Burke went into a dry and general description of the mediation process and the judge’s decision to release Francis from the contempt order. I had all of it already and interrupted Burke to ask some questions. He prefaced his answers with a good three minutes of explanation of the rules limiting contact between press and lawyers in federal cases.

“I’ll ask. Whatever you can’t answer, you just say so. I won’t get my feelings hurt.”

“Just understand that it’s not that I don’t want to answer your questions; I just might not be able to.”

I nodded.

“Are the sides very far apart in their negotiations?”

“I can’t answer that.”

“Is it likely that we’re headed for trial?”

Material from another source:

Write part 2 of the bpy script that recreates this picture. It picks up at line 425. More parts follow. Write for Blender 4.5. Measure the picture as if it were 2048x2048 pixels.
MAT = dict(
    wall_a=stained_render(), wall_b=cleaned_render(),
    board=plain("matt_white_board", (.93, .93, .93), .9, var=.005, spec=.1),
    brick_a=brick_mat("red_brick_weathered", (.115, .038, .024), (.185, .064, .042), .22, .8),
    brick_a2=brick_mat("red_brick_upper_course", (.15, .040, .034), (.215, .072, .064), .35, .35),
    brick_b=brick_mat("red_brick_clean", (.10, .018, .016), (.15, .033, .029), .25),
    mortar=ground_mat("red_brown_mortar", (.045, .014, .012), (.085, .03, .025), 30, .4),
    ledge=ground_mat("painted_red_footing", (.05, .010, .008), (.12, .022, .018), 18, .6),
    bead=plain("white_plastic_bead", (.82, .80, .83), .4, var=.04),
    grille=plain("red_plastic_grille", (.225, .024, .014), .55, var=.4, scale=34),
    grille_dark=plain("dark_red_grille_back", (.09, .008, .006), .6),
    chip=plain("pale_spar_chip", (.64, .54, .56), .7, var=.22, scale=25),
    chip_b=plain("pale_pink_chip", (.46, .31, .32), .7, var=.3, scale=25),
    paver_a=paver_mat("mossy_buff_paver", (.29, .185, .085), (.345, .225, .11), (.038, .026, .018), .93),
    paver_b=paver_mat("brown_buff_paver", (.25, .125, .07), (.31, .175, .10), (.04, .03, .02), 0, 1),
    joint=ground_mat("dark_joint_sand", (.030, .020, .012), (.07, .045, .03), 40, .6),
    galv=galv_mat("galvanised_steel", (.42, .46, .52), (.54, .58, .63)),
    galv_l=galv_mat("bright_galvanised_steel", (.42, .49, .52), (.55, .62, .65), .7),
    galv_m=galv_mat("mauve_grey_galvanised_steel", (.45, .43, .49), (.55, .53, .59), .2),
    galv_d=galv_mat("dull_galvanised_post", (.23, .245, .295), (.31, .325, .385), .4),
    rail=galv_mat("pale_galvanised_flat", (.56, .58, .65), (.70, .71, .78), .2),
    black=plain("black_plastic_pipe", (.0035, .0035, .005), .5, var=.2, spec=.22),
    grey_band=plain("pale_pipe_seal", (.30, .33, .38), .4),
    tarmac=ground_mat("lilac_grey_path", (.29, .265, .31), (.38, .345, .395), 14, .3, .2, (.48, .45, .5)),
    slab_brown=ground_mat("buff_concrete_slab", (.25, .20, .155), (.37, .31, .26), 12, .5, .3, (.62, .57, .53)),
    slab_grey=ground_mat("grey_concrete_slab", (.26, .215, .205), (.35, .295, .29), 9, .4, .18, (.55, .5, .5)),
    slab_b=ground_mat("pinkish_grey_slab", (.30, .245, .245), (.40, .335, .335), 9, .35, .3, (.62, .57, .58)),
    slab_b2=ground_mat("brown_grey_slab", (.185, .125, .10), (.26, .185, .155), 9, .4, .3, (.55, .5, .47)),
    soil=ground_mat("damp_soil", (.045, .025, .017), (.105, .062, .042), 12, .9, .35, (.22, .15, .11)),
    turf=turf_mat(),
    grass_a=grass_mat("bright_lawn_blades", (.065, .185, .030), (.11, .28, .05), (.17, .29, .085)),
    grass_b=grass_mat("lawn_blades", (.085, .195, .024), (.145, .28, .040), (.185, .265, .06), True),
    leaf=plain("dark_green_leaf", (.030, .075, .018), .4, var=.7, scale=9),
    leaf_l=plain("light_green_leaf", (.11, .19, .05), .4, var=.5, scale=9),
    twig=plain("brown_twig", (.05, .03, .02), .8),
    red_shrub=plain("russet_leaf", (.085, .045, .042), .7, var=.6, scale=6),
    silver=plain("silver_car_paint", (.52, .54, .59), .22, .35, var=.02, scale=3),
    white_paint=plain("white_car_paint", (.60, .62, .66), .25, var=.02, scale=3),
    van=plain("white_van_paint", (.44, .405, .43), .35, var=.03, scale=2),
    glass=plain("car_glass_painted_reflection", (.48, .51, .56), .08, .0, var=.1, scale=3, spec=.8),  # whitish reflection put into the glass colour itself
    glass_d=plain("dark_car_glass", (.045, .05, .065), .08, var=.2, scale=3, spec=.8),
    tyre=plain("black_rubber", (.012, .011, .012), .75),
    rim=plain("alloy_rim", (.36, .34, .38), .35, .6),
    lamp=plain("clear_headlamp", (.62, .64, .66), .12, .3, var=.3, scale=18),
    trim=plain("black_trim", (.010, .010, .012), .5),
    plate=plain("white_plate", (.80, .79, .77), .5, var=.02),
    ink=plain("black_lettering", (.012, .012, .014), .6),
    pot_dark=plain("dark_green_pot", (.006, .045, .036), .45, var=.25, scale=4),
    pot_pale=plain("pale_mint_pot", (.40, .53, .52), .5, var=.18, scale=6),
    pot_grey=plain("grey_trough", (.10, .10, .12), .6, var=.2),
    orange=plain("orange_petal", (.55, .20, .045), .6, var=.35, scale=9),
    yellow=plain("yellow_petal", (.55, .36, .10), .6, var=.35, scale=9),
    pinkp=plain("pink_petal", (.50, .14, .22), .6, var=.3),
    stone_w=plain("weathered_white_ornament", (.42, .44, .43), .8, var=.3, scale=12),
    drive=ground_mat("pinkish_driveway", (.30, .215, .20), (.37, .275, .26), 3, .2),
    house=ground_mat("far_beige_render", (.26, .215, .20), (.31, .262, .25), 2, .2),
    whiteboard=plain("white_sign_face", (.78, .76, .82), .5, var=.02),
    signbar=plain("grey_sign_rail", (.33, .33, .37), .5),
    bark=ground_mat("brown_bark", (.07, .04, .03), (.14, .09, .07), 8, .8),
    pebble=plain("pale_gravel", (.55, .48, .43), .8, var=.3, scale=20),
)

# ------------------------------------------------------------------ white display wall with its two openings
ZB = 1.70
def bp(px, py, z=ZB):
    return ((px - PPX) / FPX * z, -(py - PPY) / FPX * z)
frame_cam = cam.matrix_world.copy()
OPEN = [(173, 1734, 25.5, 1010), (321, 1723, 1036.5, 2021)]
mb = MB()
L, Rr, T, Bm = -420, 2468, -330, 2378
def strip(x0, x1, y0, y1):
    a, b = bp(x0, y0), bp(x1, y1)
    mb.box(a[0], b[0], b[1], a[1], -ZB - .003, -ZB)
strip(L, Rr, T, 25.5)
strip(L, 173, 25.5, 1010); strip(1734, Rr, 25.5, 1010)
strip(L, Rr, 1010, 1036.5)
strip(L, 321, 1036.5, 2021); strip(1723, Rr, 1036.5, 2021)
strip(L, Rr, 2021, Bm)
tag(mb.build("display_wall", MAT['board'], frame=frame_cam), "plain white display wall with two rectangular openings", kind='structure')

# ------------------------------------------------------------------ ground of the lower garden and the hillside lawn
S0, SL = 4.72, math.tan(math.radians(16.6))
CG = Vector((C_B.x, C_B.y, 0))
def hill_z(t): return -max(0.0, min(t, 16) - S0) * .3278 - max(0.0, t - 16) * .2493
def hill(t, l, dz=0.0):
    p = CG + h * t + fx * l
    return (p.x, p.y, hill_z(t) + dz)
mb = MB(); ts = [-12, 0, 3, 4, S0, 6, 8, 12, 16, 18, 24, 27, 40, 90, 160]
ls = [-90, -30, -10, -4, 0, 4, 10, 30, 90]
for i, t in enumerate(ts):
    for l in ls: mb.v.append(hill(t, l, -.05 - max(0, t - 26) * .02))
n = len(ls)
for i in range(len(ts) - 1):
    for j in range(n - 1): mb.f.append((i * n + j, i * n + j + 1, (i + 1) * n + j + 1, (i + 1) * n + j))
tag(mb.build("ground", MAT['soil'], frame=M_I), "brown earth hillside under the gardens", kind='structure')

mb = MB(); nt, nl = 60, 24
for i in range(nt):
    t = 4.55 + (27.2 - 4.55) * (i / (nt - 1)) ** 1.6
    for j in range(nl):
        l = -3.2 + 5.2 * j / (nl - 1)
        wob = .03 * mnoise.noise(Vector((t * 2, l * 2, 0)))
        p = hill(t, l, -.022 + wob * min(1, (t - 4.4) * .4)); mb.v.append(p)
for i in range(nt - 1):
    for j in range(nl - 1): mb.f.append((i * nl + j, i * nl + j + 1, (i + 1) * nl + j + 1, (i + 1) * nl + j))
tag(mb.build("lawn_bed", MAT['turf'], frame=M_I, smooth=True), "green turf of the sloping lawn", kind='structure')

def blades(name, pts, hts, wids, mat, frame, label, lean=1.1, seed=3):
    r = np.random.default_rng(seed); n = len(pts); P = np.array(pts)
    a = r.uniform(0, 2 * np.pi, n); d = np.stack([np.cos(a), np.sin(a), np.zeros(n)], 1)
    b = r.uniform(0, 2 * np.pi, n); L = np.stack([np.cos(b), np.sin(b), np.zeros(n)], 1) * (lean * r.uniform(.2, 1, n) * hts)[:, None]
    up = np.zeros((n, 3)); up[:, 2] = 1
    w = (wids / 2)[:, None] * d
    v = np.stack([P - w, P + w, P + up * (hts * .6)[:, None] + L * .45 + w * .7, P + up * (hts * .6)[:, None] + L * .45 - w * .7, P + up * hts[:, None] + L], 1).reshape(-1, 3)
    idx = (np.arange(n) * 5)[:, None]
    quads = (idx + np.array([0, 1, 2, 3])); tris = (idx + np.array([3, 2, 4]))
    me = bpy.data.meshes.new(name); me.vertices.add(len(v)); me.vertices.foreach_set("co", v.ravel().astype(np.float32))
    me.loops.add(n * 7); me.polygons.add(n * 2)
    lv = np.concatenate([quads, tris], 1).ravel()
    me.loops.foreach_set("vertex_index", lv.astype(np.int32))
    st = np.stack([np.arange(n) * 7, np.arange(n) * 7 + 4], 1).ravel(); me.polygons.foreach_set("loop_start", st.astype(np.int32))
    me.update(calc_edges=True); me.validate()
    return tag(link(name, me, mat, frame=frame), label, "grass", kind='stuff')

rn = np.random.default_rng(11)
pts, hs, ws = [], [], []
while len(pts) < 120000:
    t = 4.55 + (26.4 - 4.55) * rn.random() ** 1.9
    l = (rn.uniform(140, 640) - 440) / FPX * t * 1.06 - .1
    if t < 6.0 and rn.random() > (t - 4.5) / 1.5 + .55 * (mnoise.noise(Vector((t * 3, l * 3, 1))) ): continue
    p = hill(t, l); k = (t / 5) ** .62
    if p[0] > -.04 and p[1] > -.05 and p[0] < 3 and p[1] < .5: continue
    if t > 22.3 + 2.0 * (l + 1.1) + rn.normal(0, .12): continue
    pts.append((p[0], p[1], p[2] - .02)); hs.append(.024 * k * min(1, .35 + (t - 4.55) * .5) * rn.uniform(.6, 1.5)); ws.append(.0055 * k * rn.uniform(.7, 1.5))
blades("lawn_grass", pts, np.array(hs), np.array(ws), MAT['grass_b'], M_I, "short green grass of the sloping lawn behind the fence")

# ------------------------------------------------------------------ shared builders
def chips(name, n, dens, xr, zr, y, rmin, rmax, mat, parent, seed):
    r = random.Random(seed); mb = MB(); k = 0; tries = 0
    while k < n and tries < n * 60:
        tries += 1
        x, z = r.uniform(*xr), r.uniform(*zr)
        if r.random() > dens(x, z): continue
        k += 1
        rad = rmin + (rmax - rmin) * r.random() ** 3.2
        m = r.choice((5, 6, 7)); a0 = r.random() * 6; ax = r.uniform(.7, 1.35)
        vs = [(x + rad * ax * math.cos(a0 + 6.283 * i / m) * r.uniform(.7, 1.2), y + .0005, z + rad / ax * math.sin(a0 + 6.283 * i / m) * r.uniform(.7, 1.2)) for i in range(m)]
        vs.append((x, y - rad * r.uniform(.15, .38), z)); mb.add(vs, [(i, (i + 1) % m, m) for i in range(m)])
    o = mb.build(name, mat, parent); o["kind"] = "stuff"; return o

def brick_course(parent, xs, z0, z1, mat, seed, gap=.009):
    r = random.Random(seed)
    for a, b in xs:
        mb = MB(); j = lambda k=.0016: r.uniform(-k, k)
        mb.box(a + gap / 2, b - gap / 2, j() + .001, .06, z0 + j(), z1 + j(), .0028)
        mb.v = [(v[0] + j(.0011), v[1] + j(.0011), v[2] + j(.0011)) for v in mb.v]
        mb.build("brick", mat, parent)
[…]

Same answer. I wasn’t surprised. I was starting to have some fun; Burke seemed genuinely uncomfortable.

“I want to say something,” Francis started.

“Joe,” Burke warned.

“No, I think I can say this. The judge asked a question to me on Friday that I couldn’t answer. He asked, if we were sitting around our mother’s table would we use the kind of language I used in the mediation? My answer is: If my mother was suing me for $20 million, you better believe I’d use that kind of language.”

Francis had more to say, but Burke and Dickey were issuing a steady stream of warnings to drown him out. Finally, Francis gave up and held out his hand.

“I hope the Gators do really well tonight,” big grin. “I hope they kick the shit out of UCLA, but that’s totally off the record.”

Joe Francis left Panama City that Saturday night. The next day, April 1, he turned 34.

Three days later, Judge Richard Smoak called another emergency hearing and reinstated Francis’ jail sentence. He ordered Francis to turn himself over to federal authorities in Panama City no later than noon the next day.

.

Chapter 12

“Judges gone wild”

T
he bells of First Baptist Church in downtown Panama City chimed out the noon hour on April 5. I was parked across the street from the federal courthouse, watching the empty lot. Joe Francis was nowhere to be seen.

At one minute past noon, he was officially a fugitive.

In a hearing the day before, federal Judge Smoak had ordered Francis’ surrender and indicated that he would consider criminal charges against him.